Well, you get the idea. Humping leads to she-devils, blood-spurting, decapitations and shredded entrails -- a maelstrom of badness that one character observes is "worse than ... the Bush administration."
Rim shot! That sort of leaden joke aside, The Slaughter is a moderately entertaining horror flick with tongue placed firmly in cheek. Lee's screenplay can be rough-going, particularly with dialogue as clumsy at the exploitation pictures he spoofs. But it is too smartass and slaphappy to resist for long.
Is The Slaughter steeped in cliché because it's a parody or because it's just another splatter flick? The picture appears to be both. Characters get freaked out by the scariness and then promptly forget about it long enough to screw or get high. The buxom blonde suddenly decides to take a languorous bath in the midst of the weirdness (and thank goodness she does). The college kids debate whether the attacking zombies are of the old-school lumbering type, or whether they're the newer, faster models.
By the time a blood-soaked Dana rails against the chief baddie as a "hateful, evil, murderous bitch with no friends and bad skin," you realize the entire film is pretty much critic-proof. If you pick things over, you just can't take a joke.
The DVDThe Video:
The 1.78:1 anamorphic widescreen print transfer is adequate but unremarkable. Colors are washed-out and images can be soft, but these shortcomings appear to be from the source material.

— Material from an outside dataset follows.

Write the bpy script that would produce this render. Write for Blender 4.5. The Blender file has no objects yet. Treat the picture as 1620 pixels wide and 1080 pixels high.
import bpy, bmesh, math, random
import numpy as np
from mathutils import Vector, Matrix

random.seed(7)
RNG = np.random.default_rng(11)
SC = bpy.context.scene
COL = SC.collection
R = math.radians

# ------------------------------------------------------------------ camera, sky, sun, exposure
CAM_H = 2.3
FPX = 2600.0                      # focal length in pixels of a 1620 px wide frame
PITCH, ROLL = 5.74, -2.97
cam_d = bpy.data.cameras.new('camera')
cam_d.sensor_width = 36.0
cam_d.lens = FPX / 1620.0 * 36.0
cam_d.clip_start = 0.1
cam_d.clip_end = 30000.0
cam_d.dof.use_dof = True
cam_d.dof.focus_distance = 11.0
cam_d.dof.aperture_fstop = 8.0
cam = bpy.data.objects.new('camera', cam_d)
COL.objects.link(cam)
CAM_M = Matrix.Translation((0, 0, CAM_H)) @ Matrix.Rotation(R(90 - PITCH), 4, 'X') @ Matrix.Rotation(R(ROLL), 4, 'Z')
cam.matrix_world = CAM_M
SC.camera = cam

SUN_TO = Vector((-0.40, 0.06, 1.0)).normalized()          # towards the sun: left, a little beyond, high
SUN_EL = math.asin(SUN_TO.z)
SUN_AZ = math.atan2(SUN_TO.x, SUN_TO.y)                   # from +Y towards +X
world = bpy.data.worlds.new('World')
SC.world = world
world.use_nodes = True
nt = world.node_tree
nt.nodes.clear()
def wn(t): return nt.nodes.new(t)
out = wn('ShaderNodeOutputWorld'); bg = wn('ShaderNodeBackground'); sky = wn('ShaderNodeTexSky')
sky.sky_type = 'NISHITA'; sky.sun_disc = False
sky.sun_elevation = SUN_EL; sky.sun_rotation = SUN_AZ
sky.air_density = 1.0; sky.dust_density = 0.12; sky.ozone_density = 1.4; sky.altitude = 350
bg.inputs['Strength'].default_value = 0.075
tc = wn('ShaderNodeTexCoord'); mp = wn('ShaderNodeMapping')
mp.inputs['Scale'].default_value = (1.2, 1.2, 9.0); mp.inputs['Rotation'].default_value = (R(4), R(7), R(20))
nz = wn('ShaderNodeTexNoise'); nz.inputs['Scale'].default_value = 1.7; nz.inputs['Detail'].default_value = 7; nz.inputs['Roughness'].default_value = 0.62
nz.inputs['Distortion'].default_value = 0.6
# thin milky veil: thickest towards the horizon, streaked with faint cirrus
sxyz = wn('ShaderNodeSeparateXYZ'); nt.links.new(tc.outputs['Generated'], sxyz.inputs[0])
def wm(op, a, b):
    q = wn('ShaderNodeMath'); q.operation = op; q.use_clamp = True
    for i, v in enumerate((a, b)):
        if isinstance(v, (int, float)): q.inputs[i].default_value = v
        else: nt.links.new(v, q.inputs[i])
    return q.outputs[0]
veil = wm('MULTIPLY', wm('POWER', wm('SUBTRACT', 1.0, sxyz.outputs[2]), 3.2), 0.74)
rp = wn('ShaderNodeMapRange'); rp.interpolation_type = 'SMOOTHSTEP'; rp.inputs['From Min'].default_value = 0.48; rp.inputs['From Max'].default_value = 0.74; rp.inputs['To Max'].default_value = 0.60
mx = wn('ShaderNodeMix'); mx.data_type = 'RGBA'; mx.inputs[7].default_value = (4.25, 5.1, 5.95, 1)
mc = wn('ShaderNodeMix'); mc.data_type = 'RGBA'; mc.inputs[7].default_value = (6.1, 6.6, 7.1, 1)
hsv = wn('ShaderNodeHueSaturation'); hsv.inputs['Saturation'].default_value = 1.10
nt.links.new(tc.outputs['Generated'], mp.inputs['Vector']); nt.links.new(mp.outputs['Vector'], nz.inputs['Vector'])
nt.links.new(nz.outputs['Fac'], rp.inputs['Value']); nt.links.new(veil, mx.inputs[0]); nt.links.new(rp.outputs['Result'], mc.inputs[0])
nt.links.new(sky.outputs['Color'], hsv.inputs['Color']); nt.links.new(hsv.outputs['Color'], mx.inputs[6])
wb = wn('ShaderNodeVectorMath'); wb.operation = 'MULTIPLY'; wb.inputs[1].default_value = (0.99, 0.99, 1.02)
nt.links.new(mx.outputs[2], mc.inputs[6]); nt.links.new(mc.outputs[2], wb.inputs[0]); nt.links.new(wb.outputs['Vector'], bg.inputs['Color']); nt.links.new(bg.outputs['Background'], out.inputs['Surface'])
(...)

The Audio:The Dolby Digital 5.1 mix can be a bit thin at tomes, but it gets the job done and occasionally wrings atmospheric use from the rear speakers. Subtitles are available in English and Spanish.
Extras:One deleted scene (3:59) and five minutes, 14 seconds of outtakes are mildly amusing. Also included is a theatrical trailer and trailers of other Lionsgate pictures.
Final Thoughts:If you like drive-in movies with laughs, nicely executed gore (and some not-so-nicely-executed gore), so-so acting, some legitimately earned jolts and a few bare-breasted hotties, The Slaughter might just be worth your time.